With that, I will just very quickly put these notices of motion on the public record, Mr. Chair.
That, pursuant to Standing Order 108(2), the Committee undertake a study examining lengthy permanent resident application processing times and its impact for the applicants and their families, including the situation of significant processing delays of permanent resident applications submitted by Iranian nationals; many of which are current and former international students; that this study should be comprised of no fewer than four meetings; that the Minister of Immigration, Refugees, and Citizenship, and IRCC department officials be in attendance for at least one of the meetings; that the Committee report its findings to the House; and that pursuant to Standing Order 109, the government table a comprehensive response thereto.
If you could just give that in writing to the clerk it would be helpful.
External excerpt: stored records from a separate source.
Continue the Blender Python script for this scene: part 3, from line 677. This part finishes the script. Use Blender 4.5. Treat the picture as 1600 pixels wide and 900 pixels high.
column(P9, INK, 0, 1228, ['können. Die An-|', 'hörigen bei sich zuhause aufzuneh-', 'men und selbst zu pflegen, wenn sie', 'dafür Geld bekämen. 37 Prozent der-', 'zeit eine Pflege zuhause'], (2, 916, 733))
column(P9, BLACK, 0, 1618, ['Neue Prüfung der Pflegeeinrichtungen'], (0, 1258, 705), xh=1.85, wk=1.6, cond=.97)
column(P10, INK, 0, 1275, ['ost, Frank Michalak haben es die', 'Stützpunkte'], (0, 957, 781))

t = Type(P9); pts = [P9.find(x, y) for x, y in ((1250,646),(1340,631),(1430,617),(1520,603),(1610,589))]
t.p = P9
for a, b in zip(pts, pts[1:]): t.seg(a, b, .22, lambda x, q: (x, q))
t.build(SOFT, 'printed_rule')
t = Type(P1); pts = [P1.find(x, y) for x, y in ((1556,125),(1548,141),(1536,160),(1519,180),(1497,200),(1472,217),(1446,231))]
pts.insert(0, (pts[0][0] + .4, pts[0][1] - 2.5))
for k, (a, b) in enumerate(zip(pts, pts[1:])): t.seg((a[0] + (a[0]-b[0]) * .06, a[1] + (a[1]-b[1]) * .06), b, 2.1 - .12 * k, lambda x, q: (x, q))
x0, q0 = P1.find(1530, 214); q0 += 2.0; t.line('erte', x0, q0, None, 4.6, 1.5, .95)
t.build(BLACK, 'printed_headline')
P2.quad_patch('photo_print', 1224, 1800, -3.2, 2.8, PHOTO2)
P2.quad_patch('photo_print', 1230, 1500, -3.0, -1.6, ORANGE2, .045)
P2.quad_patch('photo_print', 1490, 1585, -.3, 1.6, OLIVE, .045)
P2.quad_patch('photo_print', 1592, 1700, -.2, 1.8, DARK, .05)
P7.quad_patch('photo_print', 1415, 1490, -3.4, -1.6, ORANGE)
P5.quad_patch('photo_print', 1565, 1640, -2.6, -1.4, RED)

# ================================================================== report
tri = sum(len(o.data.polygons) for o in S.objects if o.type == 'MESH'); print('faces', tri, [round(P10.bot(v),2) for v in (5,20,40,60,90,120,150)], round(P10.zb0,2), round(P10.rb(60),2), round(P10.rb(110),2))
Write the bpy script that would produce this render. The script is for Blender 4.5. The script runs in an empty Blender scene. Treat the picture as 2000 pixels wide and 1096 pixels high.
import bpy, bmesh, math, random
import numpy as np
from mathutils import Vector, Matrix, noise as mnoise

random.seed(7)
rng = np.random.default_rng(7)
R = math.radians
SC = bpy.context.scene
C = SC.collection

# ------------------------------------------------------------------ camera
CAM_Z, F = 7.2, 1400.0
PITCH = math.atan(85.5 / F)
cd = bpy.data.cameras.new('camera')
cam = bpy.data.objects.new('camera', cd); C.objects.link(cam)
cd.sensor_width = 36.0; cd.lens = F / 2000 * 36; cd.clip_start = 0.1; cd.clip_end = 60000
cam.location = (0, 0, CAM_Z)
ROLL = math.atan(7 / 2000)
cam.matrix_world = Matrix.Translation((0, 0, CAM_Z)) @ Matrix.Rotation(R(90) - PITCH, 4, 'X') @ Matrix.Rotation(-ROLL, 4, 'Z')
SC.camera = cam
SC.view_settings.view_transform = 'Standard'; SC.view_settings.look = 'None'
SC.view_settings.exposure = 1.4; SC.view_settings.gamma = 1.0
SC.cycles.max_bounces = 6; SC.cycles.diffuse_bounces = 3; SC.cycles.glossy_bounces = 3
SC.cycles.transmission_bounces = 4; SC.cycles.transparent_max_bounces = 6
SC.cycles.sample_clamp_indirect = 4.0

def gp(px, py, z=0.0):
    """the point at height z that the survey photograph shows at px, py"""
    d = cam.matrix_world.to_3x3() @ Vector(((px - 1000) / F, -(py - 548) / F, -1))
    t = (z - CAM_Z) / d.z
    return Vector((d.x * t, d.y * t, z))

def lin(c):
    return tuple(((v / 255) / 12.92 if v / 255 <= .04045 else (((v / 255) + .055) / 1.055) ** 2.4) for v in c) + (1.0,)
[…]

We'll get it on the record, but it would be helpful because you were reading quickly.
I would be happy to do that at the conclusion. I'm trying to do it quickly so as not to spend too much time. My second notice of motion, Mr. Chair, is:
That pursuant to Standing Order 108(2), the Committee undertake a study of the Citizenship Act, as it pertains to the creation of “Lost Canadians”; that this study examine the impact that the “28 year rule” has had; the impact that limiting birthright citizenship to the first generation born abroad has had; and the impact of citizenship formerly not being permitted to be passed down to first generation born aboard if the Canadian parent was a woman; that this study should be comprised of no fewer than three meetings; that the Minister of Immigration, Refugees, and Citizenship and IRCC department officials be in attendance for at least one of the meetings; that the Committee report it its findings to the House; and that pursuant to Standing Order 109, the government table a comprehensive response thereto.